The authors explore astrophysical mechanisms that could generate such rhythms. They focus on the Solar System’s vertical oscillation through the Galactic plane, which can disturb the Oort cloud and increase cometary impact rates, and on passages through spiral arms, which may elevate supernova rates, cosmic‑ray flux, and ultraviolet radiation, all of which could stress biospheric stability. The paper also discusses alternative explanations, such as volcanic flood basalts, sea‑level changes, and internal Earth dynamics, but argues that these do not naturally produce the observed regularity.

A substantial portion of the manuscript is devoted to the criticisms that have been levied against periodicity claims. Skeptics point to the incompleteness of the fossil record, sampling bias, dating uncertainties, and the danger of over‑interpreting noisy data. To address these concerns, the authors employ sampling‑standardization procedures, bootstrap resampling, and synthetic data simulations, demonstrating that the identified peaks remain statistically significant under a range of assumptions, though they acknowledge residual uncertainty.
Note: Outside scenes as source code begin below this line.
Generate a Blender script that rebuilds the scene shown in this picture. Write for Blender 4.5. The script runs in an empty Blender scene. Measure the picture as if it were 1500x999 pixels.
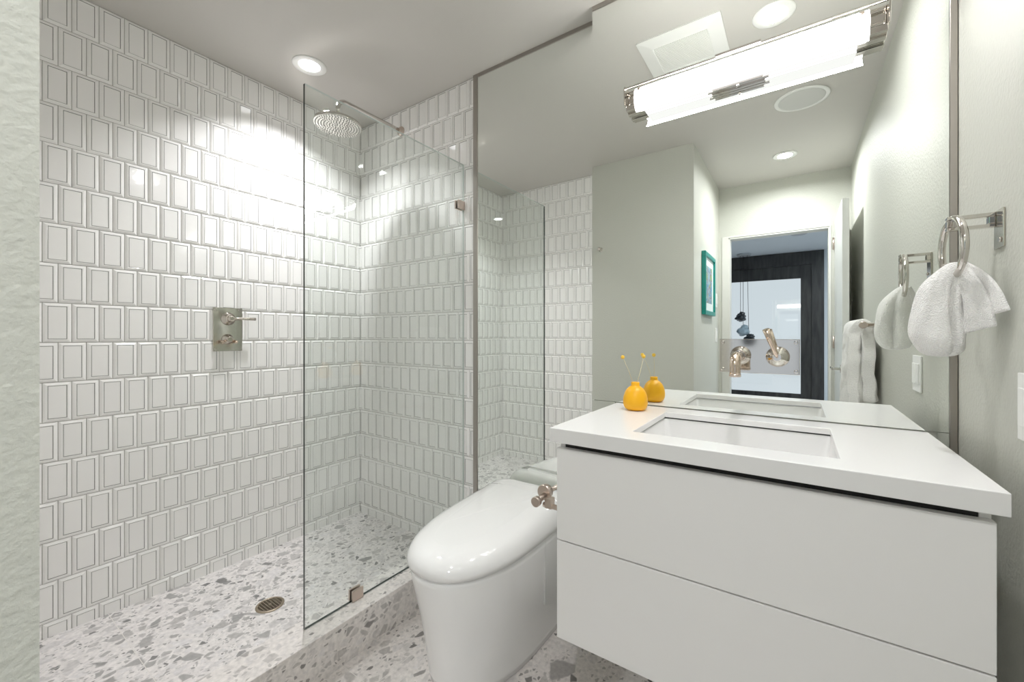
import bpy, bmesh, math, random
from mathutils import Vector, Matrix, noise

# ------------------------------------------------------------------ camera, world, exposure
SC = bpy.context.scene
COL = SC.collection
random.seed(7)
F_PX, HORIZON, YAW, EYE = 606.6, 491.6, math.radians(34.53), 1.145
cam_data = bpy.data.cameras.new('camera')
cam_data.sensor_width = 36.0
cam_data.lens = F_PX / 1500 * 36
cam_data.shift_y = (HORIZON - 499.5) / 1500
cam_data.clip_start = 0.01
cam = bpy.data.objects.new('camera', cam_data)
cam.location = (0, 0, EYE)
cam.rotation_euler = (math.pi / 2, 0, YAW)
COL.objects.link(cam)
SC.camera = cam

world = bpy.data.worlds.new('world')
SC.world = world
world.use_nodes = True
world.node_tree.nodes['Background'].inputs[0].default_value = (0.75, 0.85, 1, 1)
world.node_tree.nodes['Background'].inputs[1].default_value = 0.6

SC.view_settings.view_transform = 'Standard'
SC.view_settings.look = 'None'
SC.view_settings.gamma = 1.0
SC.view_settings.use_curve_mapping = False
SC.view_settings.exposure = 0.76
SC.cycles.use_denoising = True
SC.cycles.max_bounces = 14
SC.cycles.diffuse_bounces = 8
SC.cycles.glossy_bounces = 8
SC.cycles.transparent_max_bounces = 16
SC.cycles.sample_clamp_indirect = 10.0
SC.cycles.caustics_reflective = True
SC.cycles.blur_glossy = 0.05

DOWNLIGHT_WATTS = (5.6, 4.2, 9.0)   # shower, vanity, doorway downlights
SHADE_POWER = 13.5           # emission strength of the frosted vanity shade
HALL_PANE_POWER = 0.47       # emission of the daylit pane across the hall

# ------------------------------------------------------------------ dimensions (metres)
XL, XR = -2.221, 0.336      # shower side wall, right wall
YB, YM = 1.5735, 1.500      # back wall plane, face of the big mirror
YS, XS = 0.066, -0.5615     # partition face and its corner
YD = -1.0045                # wall with the door
ZC = 2.419                  # ceiling
ROW, Z0 = 0.1443, 1.1198    # tile course height and one course line
TW = 0.0733                 # tile width
ZSH, ZCURB = 0.060, 0.148
XG = -1.3764                # glass screen

# ------------------------------------------------------------------ materials
def new_mat(name):
    m = bpy.data.materials.new(name)
    m.use_nodes = True
    nt = m.node_tree
    return m, nt, nt.nodes['Principled BSDF']

def pbr(name, col, rough=0.5, metal=0.0, bump=None, spec=0.5, coat=0.0, sheen=0.0, var=0.0):
    m, nt, b = new_mat(name)
    b.inputs['Base Color'].default_value = (*col, 1)
    b.inputs['Roughness'].default_value = rough
    b.inputs['Metallic'].default_value = metal
    b.inputs['Specular IOR Level'].default_value = spec
    b.inputs['Coat Weight'].default_value = coat
    b.inputs['Coat Roughness'].default_value = 0.05
    if sheen:
        b.inputs['Sheen Weight'].default_value = sheen
    tc = nt.nodes.new('ShaderNodeTexCoord')
    if var:
        n = nt.nodes.new('ShaderNodeTexNoise'); n.inputs['Scale'].default_value = 6; n.inputs['Detail'].default_value = 3
        r = nt.nodes.new('ShaderNodeMapRange')
        r.inputs['To Min'].default_value = 1 - var; r.inputs['To Max'].default_value = 1 + var
        mx = nt.nodes.new('ShaderNodeVectorMath'); mx.operation = 'SCALE'
        mx.inputs[0].default_value = col
        nt.links.new(tc.outputs['Object'], n.inputs['Vector'])
        nt.links.new(n.outputs['Fac'], r.inputs['Value'])
        nt.links.new(r.outputs['Result'], mx.inputs['Scale'])
        nt.links.new(mx.outputs[0], b.inputs['Base Color'])
    if bump:
        scale, strength, dist = bump
        n = nt.nodes.new('ShaderNodeTexNoise'); n.inputs['Scale'].default_value = scale; n.inputs['Detail'].default_value = 4
        bp = nt.nodes.new('ShaderNodeBump'); bp.inputs['Strength'].default_value = strength; bp.inputs['Distance'].default_value = dist
        nt.links.new(tc.outputs['Object'], n.inputs['Vector'])
        nt.links.new(n.outputs['Fac'], bp.inputs['Height'])
        nt.links.new(bp.outputs['Normal'], b.inputs['Normal'])
    return m

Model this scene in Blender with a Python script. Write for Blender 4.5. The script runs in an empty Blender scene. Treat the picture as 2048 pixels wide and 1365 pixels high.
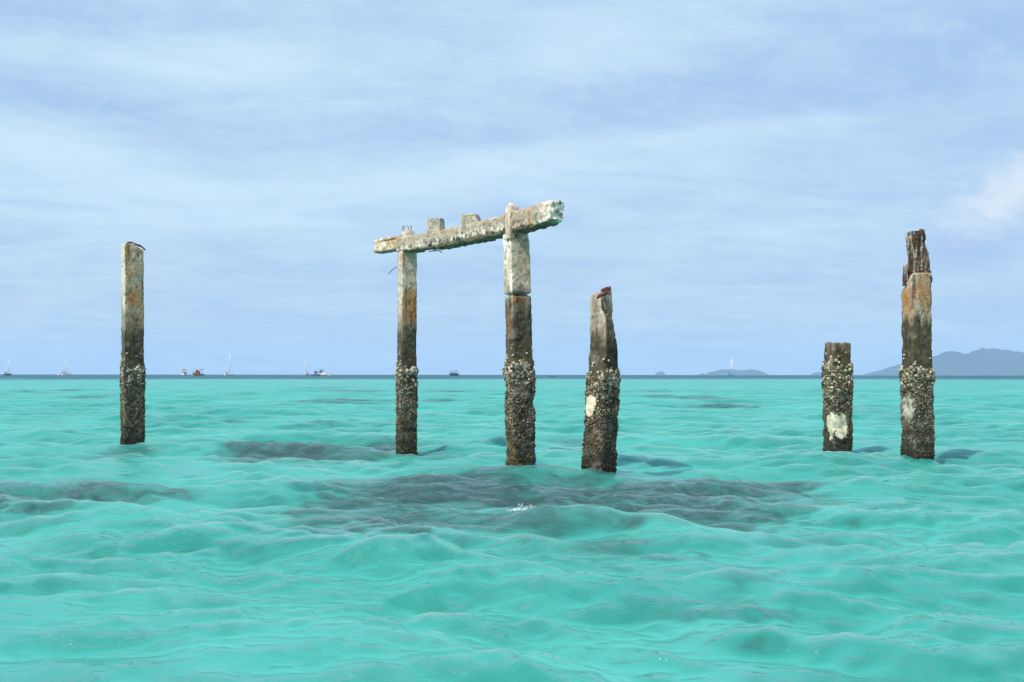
import bpy, bmesh, math, random
import numpy as np
from mathutils import Vector, Matrix

random.seed(7)
RNG = np.random.default_rng(11)
SC = bpy.context.scene
COL = SC.collection
PI = math.pi
rad = math.radians

# ------------------------------------------------------------------ camera
F = 2048 * 35.0 / 36.0            # focal length in photograph pixels
CAM_H = 1.25
PITCH = math.atan((749.5 - 682.5) / F)
CAM_R = Matrix.Rotation(PI / 2 + PITCH, 3, 'X') @ Matrix.Rotation(rad(0.05), 3, 'Z')
cam_data = bpy.data.cameras.new("camera")
cam = bpy.data.objects.new("camera", cam_data)
COL.objects.link(cam)
cam_data.lens = 35.0
cam_data.sensor_width = 36.0
cam_data.clip_start = 0.1
cam_data.clip_end = 30000.0
M4 = CAM_R.to_4x4()
M4.translation = (0, 0, CAM_H)
cam.matrix_world = M4
SC.camera = cam


def at(px, py, Y):
    """world point seen at photograph pixel (px, py) at distance Y in front of the viewpoint"""
    d = CAM_R @ Vector(((px - 1024) / F, (682.5 - py) / F, -1.0))
    return Vector((0, 0, CAM_H)) + d * (Y / d.y)


def on_water(px, py):
    d = CAM_R @ Vector(((px - 1024) / F, (682.5 - py) / F, -1.0))
    t = -CAM_H / d.z
    return d.x * t, d.y * t


# ------------------------------------------------------------------ light
SUN_AZ = rad(46)       # to the left of straight behind the camera
SUN_EL = rad(52)
sun_dir = Vector((-math.sin(SUN_AZ) * math.cos(SUN_EL), -math.cos(SUN_AZ) * math.cos(SUN_EL), math.sin(SUN_EL)))
sd = bpy.data.lights.new("sun", 'SUN')
sd.energy = 5.0
sd.angle = rad(0.55)
sd.color = (1.0, 0.925, 0.81)
sun = bpy.data.objects.new("sun", sd)
COL.objects.link(sun)
sun.rotation_euler = sun_dir.to_track_quat('Z', 'Y').to_euler()
sun.location = (-20, -20, 40)

SC.view_settings.view_transform = 'Standard'
SC.view_settings.look = 'None'
SC.view_settings.exposure = 0.0
SC.view_settings.gamma = 1.0
SC.view_settings.use_curve_mapping = False
SC.cycles.max_bounces = 6
SC.cycles.volume_bounces = 1
SC.cycles.use_denoising = True
SC.cycles.sample_clamp_indirect = 6.0
SC.cycles.sample_clamp_direct = 1.7


class NT:
    """tiny helper round a node tree"""

    def __init__(self, tree):
        self.t = tree
        self.n = tree.nodes
        self.l = tree.links

    def new(self, typ, **kw):
        nd = self.n.new(typ)
        for k, v in kw.items():
            setattr(nd, k, v)
        return nd

    def put(self, sock, v):
        if isinstance(v, bpy.types.NodeSocket):
            self.l.new(v, sock)
        elif v is not None:
            sock.default_value = v

    def math(self, op, a, b=None, c=None, clamp=False):
        nd = self.new('ShaderNodeMath', operation=op)
        nd.use_clamp = clamp
        self.put(nd.inputs[0], a)
        if b is not None:
            self.put(nd.inputs[1], b)
        if c is not None:
            self.put(nd.inputs[2], c)
        return nd.outputs[0]

    def mix(self, f, a, b, blend='MIX'):
        nd = self.new('ShaderNodeMix', data_type='RGBA', blend_type=blend)
        nd.clamp_factor = True
        self.put(nd.inputs[0], f)
        self.put(nd.inputs[6], a)
        self.put(nd.inputs[7], b)
        return nd.outputs[2]

    def ramp(self, v, lo, hi, a=0.0, b=1.0):
        nd = self.new('ShaderNodeMapRange', interpolation_type='SMOOTHSTEP')
        self.put(nd.inputs[0], v)
        nd.inputs[1].default_value = lo
        nd.inputs[2].default_value = hi
        nd.inputs[3].default_value = a
        nd.inputs[4].default_value = b
        return nd.outputs[0]

    def noise(self, vec, scale, detail=4.0, rough=0.5, dist=0.0):
        nd = self.new('ShaderNodeTexNoise')
        if vec is not None:
            self.l.new(vec, nd.inputs['Vector'])
        nd.inputs['Scale'].default_value = scale
        nd.inputs['Detail'].default_value = detail
        nd.inputs['Roughness'].default_value = rough
        nd.inputs['Distortion'].default_value = dist
        return nd.outputs[0]

    def comb(self, x, y, z):
        nd = self.new('ShaderNodeCombineXYZ')
        self.put(nd.inputs[0], x)
        self.put(nd.inputs[1], y)
        self.put(nd.inputs[2], z)
        return nd.outputs[0]


# ------------------------------------------------------------------ sky
world = bpy.data.worlds.new("World")
SC.world = world
world.use_nodes = True
w = NT(world.node_tree)
w.n.clear()
wout = w.new('ShaderNodeOutputWorld')
bg = w.new('ShaderNodeBackground')
bg.inputs[1].default_value = 0.12
w.l.new(bg.outputs[0], wout.inputs[0])
sky = w.new('ShaderNodeTexSky', sky_type='NISHITA')
sky.sun_disc = False
sky.sun_elevation = SUN_EL
sky.sun_rotation = PI + SUN_AZ
sky.altitude = 0
sky.air_density = 1.0
sky.dust_density = 0.6
sky.ozone_density = 1.6
tc = w.new('ShaderNodeTexCoord')
sep = w.new('ShaderNodeSeparateXYZ')
w.l.new(tc.outputs['Generated'], sep.inputs[0])
dx, dy, dz = sep.outputs
el = w.math('ARCSINE', dz)
az = w.math('ARCTAN2', dx, dy)
zz = w.math('ADD', w.math('MAXIMUM', dz, 0.0), 0.10)
plane = w.comb(w.math('DIVIDE', dx, zz), w.math('DIVIDE', dy, zz), 0.0)
mulv = lambda a, b: w.math('MULTIPLY', a, b)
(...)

In the concluding section, the authors emphasize that while the evidence for strict, deterministic cycles remains tentative, the convergence of independent statistical signals and plausible astronomical drivers warrants further investigation. They propose a research agenda that includes higher‑resolution geochronology (e.g., U‑Pb zircon dating), cross‑regional synchrony tests, refined models of the Solar orbit within the Milky Way, and integrated Earth‑system simulations that couple external astronomical forcing with internal geological processes. By adopting this multidisciplinary approach, future work could clarify whether periodic astronomical phenomena have indeed left an imprint on the grand narrative of life’s evolution.